What follows is a block of records; reproduce all of it verbatim.

==== MATERIAL TO PROCESS

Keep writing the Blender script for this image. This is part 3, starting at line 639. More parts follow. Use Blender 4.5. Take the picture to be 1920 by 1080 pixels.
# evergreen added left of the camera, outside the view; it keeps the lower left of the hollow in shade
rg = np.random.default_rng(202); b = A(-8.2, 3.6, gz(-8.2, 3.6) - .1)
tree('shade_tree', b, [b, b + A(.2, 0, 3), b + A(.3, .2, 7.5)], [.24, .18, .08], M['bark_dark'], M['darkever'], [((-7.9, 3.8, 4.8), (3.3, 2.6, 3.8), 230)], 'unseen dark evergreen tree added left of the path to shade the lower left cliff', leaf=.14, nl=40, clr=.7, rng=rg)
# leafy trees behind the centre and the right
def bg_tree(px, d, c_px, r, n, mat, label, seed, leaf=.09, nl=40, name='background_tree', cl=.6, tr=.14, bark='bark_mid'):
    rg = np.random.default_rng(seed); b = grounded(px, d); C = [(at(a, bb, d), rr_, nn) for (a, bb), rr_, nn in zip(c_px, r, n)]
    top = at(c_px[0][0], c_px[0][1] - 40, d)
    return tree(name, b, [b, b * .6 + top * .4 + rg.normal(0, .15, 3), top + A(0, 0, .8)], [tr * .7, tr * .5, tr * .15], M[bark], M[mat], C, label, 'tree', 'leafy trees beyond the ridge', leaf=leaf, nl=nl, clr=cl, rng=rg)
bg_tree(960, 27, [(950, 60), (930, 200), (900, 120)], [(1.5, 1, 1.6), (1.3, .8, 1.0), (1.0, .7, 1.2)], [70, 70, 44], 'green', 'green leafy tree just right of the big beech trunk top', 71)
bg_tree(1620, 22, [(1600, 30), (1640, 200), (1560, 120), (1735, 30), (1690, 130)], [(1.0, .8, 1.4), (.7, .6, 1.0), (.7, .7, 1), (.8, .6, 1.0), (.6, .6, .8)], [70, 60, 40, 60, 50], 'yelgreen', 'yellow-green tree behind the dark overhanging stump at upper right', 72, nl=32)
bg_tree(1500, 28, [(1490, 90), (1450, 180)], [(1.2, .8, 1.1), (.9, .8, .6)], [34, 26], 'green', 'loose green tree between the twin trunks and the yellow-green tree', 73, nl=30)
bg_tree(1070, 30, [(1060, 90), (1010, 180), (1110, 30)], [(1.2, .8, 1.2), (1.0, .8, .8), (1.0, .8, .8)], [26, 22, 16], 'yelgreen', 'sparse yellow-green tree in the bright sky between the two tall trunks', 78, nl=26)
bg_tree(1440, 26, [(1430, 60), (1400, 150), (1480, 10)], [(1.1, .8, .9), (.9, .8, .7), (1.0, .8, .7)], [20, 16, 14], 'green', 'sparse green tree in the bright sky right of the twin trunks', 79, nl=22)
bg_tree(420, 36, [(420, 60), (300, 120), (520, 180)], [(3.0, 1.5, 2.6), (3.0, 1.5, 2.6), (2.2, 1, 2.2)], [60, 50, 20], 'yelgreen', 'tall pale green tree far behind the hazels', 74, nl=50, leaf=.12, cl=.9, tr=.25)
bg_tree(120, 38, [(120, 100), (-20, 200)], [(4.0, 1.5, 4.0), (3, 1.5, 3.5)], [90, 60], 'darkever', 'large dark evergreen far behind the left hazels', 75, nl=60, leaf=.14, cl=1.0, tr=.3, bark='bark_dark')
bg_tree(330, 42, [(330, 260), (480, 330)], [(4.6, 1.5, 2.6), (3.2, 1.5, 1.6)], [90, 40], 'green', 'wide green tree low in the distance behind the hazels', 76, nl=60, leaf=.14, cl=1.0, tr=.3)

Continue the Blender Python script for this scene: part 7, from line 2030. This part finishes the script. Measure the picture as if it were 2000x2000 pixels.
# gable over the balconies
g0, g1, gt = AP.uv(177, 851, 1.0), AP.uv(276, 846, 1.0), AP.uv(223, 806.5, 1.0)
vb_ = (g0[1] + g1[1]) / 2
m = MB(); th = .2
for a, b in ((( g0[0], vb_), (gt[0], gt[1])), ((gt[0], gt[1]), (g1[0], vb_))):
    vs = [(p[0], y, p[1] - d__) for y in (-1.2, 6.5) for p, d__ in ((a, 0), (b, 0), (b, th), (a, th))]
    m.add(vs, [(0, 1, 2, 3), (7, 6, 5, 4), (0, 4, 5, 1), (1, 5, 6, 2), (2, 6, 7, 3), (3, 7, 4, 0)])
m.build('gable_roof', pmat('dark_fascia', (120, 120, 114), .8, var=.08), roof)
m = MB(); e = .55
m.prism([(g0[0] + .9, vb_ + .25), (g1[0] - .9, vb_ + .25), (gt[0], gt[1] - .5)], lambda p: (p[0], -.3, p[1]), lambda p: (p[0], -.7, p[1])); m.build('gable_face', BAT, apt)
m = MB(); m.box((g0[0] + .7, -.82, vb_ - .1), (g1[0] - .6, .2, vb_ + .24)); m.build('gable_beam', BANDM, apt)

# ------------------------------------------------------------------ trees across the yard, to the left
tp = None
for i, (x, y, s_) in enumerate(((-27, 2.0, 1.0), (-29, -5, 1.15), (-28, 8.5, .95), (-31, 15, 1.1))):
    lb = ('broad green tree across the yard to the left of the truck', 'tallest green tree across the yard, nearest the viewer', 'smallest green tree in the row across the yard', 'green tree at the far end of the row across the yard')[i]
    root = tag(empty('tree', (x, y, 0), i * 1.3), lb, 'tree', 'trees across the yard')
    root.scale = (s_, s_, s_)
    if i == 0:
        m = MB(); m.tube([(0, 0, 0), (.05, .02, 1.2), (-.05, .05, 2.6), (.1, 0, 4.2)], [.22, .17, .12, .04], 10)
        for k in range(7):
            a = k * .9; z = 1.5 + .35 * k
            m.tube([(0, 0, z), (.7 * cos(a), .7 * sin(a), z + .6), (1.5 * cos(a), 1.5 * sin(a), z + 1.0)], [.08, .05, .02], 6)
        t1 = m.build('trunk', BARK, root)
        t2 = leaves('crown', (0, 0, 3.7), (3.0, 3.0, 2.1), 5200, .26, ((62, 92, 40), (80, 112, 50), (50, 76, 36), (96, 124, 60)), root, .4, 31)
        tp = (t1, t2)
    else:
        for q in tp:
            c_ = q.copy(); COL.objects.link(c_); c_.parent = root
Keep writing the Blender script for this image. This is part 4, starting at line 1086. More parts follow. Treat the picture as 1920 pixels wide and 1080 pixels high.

========

» **COMPLETE OUTPUT**
Keep writing the Blender script for this image. This is part 3, starting at line 639. More parts follow. Use Blender 4.5. Take the picture to be 1920 by 1080 pixels.
# evergreen added left of the camera, outside the view; it keeps the lower left of the hollow in shade
rg = np.random.default_rng(202); b = A(-8.2, 3.6, gz(-8.2, 3.6) - .1)
tree('shade_tree', b, [b, b + A(.2, 0, 3), b + A(.3, .2, 7.5)], [.24, .18, .08], M['bark_dark'], M['darkever'], [((-7.9, 3.8, 4.8), (3.3, 2.6, 3.8), 230)], 'unseen dark evergreen tree added left of the path to shade the lower left cliff', leaf=.14, nl=40, clr=.7, rng=rg)
# leafy trees behind the centre and the right
def bg_tree(px, d, c_px, r, n, mat, label, seed, leaf=.09, nl=40, name='background_tree', cl=.6, tr=.14, bark='bark_mid'):
    rg = np.random.default_rng(seed); b = grounded(px, d); C = [(at(a, bb, d), rr_, nn) for (a, bb), rr_, nn in zip(c_px, r, n)]
    top = at(c_px[0][0], c_px[0][1] - 40, d)
    return tree(name, b, [b, b * .6 + top * .4 + rg.normal(0, .15, 3), top + A(0, 0, .8)], [tr * .7, tr * .5, tr * .15], M[bark], M[mat], C, label, 'tree', 'leafy trees beyond the ridge', leaf=leaf, nl=nl, clr=cl, rng=rg)
bg_tree(960, 27, [(950, 60), (930, 200), (900, 120)], [(1.5, 1, 1.6), (1.3, .8, 1.0), (1.0, .7, 1.2)], [70, 70, 44], 'green', 'green leafy tree just right of the big beech trunk top', 71)
bg_tree(1620, 22, [(1600, 30), (1640, 200), (1560, 120), (1735, 30), (1690, 130)], [(1.0, .8, 1.4), (.7, .6, 1.0), (.7, .7, 1), (.8, .6, 1.0), (.6, .6, .8)], [70, 60, 40, 60, 50], 'yelgreen', 'yellow-green tree behind the dark overhanging stump at upper right', 72, nl=32)
bg_tree(1500, 28, [(1490, 90), (1450, 180)], [(1.2, .8, 1.1), (.9, .8, .6)], [34, 26], 'green', 'loose green tree between the twin trunks and the yellow-green tree', 73, nl=30)
bg_tree(1070, 30, [(1060, 90), (1010, 180), (1110, 30)], [(1.2, .8, 1.2), (1.0, .8, .8), (1.0, .8, .8)], [26, 22, 16], 'yelgreen', 'sparse yellow-green tree in the bright sky between the two tall trunks', 78, nl=26)
bg_tree(1440, 26, [(1430, 60), (1400, 150), (1480, 10)], [(1.1, .8, .9), (.9, .8, .7), (1.0, .8, .7)], [20, 16, 14], 'green', 'sparse green tree in the bright sky right of the twin trunks', 79, nl=22)
bg_tree(420, 36, [(420, 60), (300, 120), (520, 180)], [(3.0, 1.5, 2.6), (3.0, 1.5, 2.6), (2.2, 1, 2.2)], [60, 50, 20], 'yelgreen', 'tall pale green tree far behind the hazels', 74, nl=50, leaf=.12, cl=.9, tr=.25)
bg_tree(120, 38, [(120, 100), (-20, 200)], [(4.0, 1.5, 4.0), (3, 1.5, 3.5)], [90, 60], 'darkever', 'large dark evergreen far behind the left hazels', 75, nl=60, leaf=.14, cl=1.0, tr=.3, bark='bark_dark')
bg_tree(330, 42, [(330, 260), (480, 330)], [(4.6, 1.5, 2.6), (3.2, 1.5, 1.6)], [90, 40], 'green', 'wide green tree low in the distance behind the hazels', 76, nl=60, leaf=.14, cl=1.0, tr=.3)

Continue the Blender Python script for this scene: part 7, from line 2030. This part finishes the script. Measure the picture as if it were 2000x2000 pixels.
# gable over the balconies
g0, g1, gt = AP.uv(177, 851, 1.0), AP.uv(276, 846, 1.0), AP.uv(223, 806.5, 1.0)
vb_ = (g0[1] + g1[1]) / 2
m = MB(); th = .2
for a, b in ((( g0[0], vb_), (gt[0], gt[1])), ((gt[0], gt[1]), (g1[0], vb_))):
    vs = [(p[0], y, p[1] - d__) for y in (-1.2, 6.5) for p, d__ in ((a, 0), (b, 0), (b, th), (a, th))]
    m.add(vs, [(0, 1, 2, 3), (7, 6, 5, 4), (0, 4, 5, 1), (1, 5, 6, 2), (2, 6, 7, 3), (3, 7, 4, 0)])
m.build('gable_roof', pmat('dark_fascia', (120, 120, 114), .8, var=.08), roof)
m = MB(); e = .55
m.prism([(g0[0] + .9, vb_ + .25), (g1[0] - .9, vb_ + .25), (gt[0], gt[1] - .5)], lambda p: (p[0], -.3, p[1]), lambda p: (p[0], -.7, p[1])); m.build('gable_face', BAT, apt)
m = MB(); m.box((g0[0] + .7, -.82, vb_ - .1), (g1[0] - .6, .2, vb_ + .24)); m.build('gable_beam', BANDM, apt)

# ------------------------------------------------------------------ trees across the yard, to the left
tp = None
for i, (x, y, s_) in enumerate(((-27, 2.0, 1.0), (-29, -5, 1.15), (-28, 8.5, .95), (-31, 15, 1.1))):
    lb = ('broad green tree across the yard to the left of the truck', 'tallest green tree across the yard, nearest the viewer', 'smallest green tree in the row across the yard', 'green tree at the far end of the row across the yard')[i]
    root = tag(empty('tree', (x, y, 0), i * 1.3), lb, 'tree', 'trees across the yard')
    root.scale = (s_, s_, s_)
    if i == 0:
        m = MB(); m.tube([(0, 0, 0), (.05, .02, 1.2), (-.05, .05, 2.6), (.1, 0, 4.2)], [.22, .17, .12, .04], 10)
        for k in range(7):
            a = k * .9; z = 1.5 + .35 * k
            m.tube([(0, 0, z), (.7 * cos(a), .7 * sin(a), z + .6), (1.5 * cos(a), 1.5 * sin(a), z + 1.0)], [.08, .05, .02], 6)
        t1 = m.build('trunk', BARK, root)
        t2 = leaves('crown', (0, 0, 3.7), (3.0, 3.0, 2.1), 5200, .26, ((62, 92, 40), (80, 112, 50), (50, 76, 36), (96, 124, 60)), root, .4, 31)
        tp = (t1, t2)
    else:
        for q in tp:
            c_ = q.copy(); COL.objects.link(c_); c_.parent = root
Keep writing the Blender script for this image. This is part 4, starting at line 1086. More parts follow. Treat the picture as 1920 pixels wide and 1080 pixels high.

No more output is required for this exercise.